Vai ser importante para o Martim", diz.
Lições
· As histórias sugerem, por
exemplo, que a criança a partir dos três anos de idade pode ganhar mais
autonomia do que costuma ter na nossa sociedade.
· Ela diz, no entanto, que não vê
sentido em tentarmos transpor, de forma literal, para a nossa cultura, o modelo
oferecido pelos povos indígenas.
· São sistemas diferentes que
respondem a contextos diferentes, explica.
· Para quem deseja aprender com o
índio, "o ponto de partida é a integração de um povo indígena com o
ambiente em que vive". Isso significa integrarmos nossas crianças com o
ambiente delas: "O quintal de casa, a terra, as plantas, os parques, as
praças, a rua, a comunidade".
· Você não precisa estar numa
aldeia indígena para ter uma relação integrada com o seu meio. Pode desligar
aparelhos celulares e tablets, ampliar a observação, a escuta, as possibilidades
que sua própria realidade traz (para a criança)."
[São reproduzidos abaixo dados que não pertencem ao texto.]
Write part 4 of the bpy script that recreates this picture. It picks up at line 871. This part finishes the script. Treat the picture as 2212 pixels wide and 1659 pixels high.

· Martim passou 20 dias em convívio
intenso com modos de vida tão diferentes dos dele. O que terá ficado, dessa
experiência, para um menino tão pequeno?
· "Como foi pouco tempo, o
aprendizado foi ampliar a percepção da realidade. A relação com a diferença
amplia o conceito de mundo. Você descobre que não há uma verdade absoluta, há
muitas maneiras de se ser e de se estar no mundo - e essa é nossa maior riqueza."